**Material provided**:
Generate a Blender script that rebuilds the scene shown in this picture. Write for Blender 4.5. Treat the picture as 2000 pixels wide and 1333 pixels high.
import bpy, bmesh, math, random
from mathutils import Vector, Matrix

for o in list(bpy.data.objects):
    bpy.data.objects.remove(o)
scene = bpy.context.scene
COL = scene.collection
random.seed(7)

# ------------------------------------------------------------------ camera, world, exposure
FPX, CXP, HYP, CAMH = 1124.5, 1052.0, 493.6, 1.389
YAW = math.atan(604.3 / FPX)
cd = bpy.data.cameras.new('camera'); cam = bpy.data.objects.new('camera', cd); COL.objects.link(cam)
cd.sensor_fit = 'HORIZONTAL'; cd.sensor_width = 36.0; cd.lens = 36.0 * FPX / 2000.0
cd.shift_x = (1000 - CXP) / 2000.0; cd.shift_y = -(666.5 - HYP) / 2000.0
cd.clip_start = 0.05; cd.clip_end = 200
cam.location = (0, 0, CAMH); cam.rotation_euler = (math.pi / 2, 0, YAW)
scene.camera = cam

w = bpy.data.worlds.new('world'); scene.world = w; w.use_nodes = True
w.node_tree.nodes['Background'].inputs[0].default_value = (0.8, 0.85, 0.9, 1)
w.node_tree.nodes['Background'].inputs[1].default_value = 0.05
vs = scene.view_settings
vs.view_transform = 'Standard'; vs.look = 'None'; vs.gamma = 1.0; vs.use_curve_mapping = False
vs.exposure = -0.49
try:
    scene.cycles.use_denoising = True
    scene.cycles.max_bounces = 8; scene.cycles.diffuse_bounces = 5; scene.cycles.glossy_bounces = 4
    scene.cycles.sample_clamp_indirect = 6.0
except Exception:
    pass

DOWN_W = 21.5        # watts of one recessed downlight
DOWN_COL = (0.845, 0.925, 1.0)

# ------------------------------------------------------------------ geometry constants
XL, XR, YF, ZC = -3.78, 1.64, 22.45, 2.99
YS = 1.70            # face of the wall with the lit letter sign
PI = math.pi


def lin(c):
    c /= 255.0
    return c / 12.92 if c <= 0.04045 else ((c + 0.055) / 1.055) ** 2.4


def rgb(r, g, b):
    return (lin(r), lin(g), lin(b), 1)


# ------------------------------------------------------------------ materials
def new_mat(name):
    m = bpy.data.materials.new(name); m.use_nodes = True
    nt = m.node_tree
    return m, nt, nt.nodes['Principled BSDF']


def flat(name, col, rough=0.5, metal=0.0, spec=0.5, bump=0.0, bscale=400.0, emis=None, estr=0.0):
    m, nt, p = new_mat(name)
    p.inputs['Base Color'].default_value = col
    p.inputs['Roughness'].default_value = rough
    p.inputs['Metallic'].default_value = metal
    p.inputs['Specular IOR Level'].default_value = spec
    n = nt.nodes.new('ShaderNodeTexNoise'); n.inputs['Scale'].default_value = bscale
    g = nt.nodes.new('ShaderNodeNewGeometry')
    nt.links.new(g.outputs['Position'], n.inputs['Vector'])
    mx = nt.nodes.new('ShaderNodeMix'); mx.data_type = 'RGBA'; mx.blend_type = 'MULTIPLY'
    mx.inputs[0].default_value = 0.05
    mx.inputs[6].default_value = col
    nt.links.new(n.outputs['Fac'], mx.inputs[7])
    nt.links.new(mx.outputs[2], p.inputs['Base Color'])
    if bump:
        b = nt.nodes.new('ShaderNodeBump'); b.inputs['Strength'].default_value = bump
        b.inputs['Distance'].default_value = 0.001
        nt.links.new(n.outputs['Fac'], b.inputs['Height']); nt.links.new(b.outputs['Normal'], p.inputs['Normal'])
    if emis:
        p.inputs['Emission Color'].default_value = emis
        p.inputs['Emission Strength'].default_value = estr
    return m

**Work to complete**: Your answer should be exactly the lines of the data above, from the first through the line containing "from mathutils import Vector, Matrix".

**Answer**:
Generate a Blender script that rebuilds the scene shown in this picture. Write for Blender 4.5. Treat the picture as 2000 pixels wide and 1333 pixels high.
import bpy, bmesh, math, random
from mathutils import Vector, Matrix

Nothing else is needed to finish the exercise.